The interim director of the Cuban Studies Institute at Florida International University (FIU), Sebastián Arcos, warned today in an interview with CiberCuba that the stagnation of the transition in Venezuela is a direct warning to Washington, sending the clear message that applying the same model in Cuba would leave the Castro regime practically intact.
"In Venezuela, we are not witnessing a transition, and I believe the evidence of the lack of transition in Venezuela is more than sufficient to send a message to Washington that that model in Cuba cannot be applied, because then we would be left with a regime very similar to the one we have today in power," Arcos stated to this platform.
The analyst points out that three months after the fall of Nicolás Maduro —captured by the United States on January 3, 2026— and after Delcy Rodríguez assumed the role of interim president, Venezuela remains in a state that he defines as semi-resolved.
Political prisoners —especially military personnel— remain incarcerated, democratically elected leaders are not in power, and the Amnesty Law that was passed is, in their words, "a farce that everyone knows is a farce."
Arcos attributes this stagnation to a decision made in Washington. "The pressure from the United States did not continue to impose a rapid transition to democracy; instead, they simply forgot about it and went to Iran because the issue was semi-resolved," he explained, acknowledging that he had predicted this outcome.
The concrete risk for Cuba, according to Arcos, is that the regime achieves exactly what it wants: a cosmetic opening that allows the flow of American tourists without changing the power structure. "Even if American tourists can go to the island, which is what they want to happen, that tourists go, not so much investors but tourists," he warned.
In light of that scenario, Arcos describes the profile that, in his opinion, could lead a genuine transition in Cuba: a career military officer—he cites a colonel with a heroic history in Angola as an example—who has no ties to political repression, who accepts the conditions set by Washington, and who leads a complete shift toward democracy.
"That person would be perfectly acceptable to the members of the opposition in Cuba, to the political prisoners who are in jail, and to the exiles," he stated, adding that, by belonging to the military establishment, they would also be acceptable to the regime's own structures and the Communist Party.
The analysis by Arcos comes at a time of intense diplomatic activity. On April 10, a U.S. delegation met in Havana with Raúl Guillermo Rodríguez Castro, grandson of Raúl Castro, marking the first visit of an official U.S. plane to the island since the Obama era.
According to Arcos, that delegation brought to the table the release of political prisoners, although he clarified that the demand does not encompass the more than 1,200 political prisoners that are estimated in total, a figure whose accuracy is not even confirmed.

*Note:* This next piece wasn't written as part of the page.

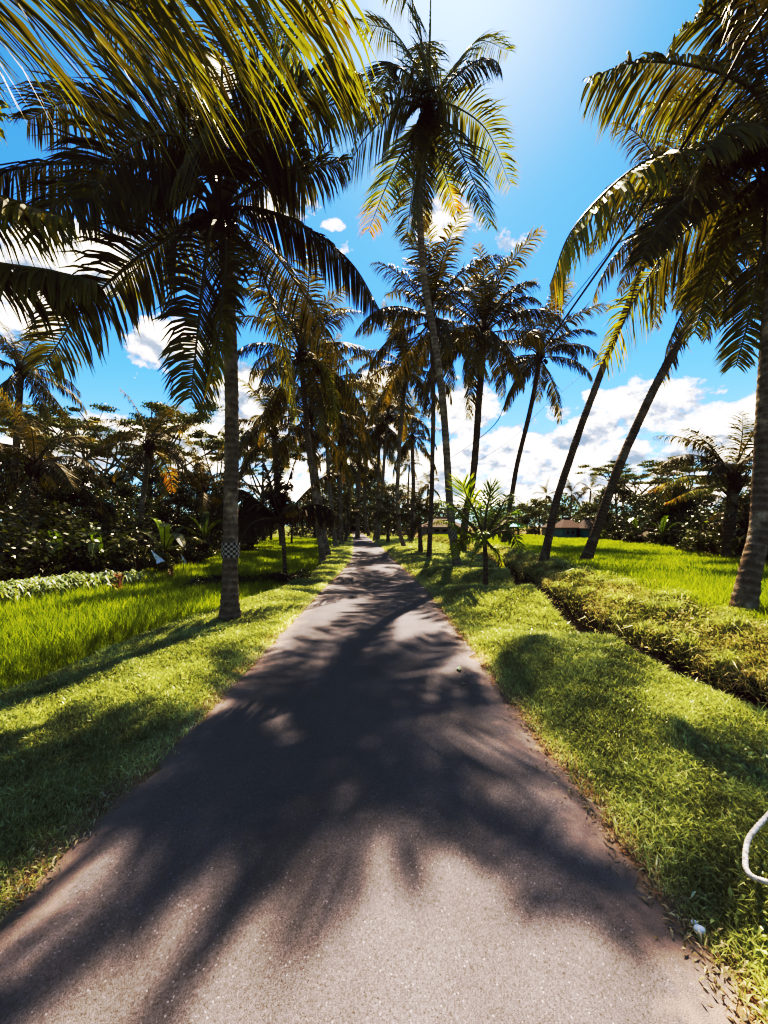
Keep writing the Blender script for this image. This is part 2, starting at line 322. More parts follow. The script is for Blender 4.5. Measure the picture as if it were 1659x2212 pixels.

The regime responded days earlier with a mass pardon on April 2 that released 2,010 inmates for common crimes, explicitly excluding those who committed offenses against authority —the category that the Castro regime uses to imprison dissidents—.
The Secretary of State Marco Rubio has been clear about the minimum demands. "In Cuba, two things need to change: the economy and politics, and we all know that if the politics doesn't change, the economy cannot change," a statement that Arcos cites as a reference for the threshold that Washington should not abandon.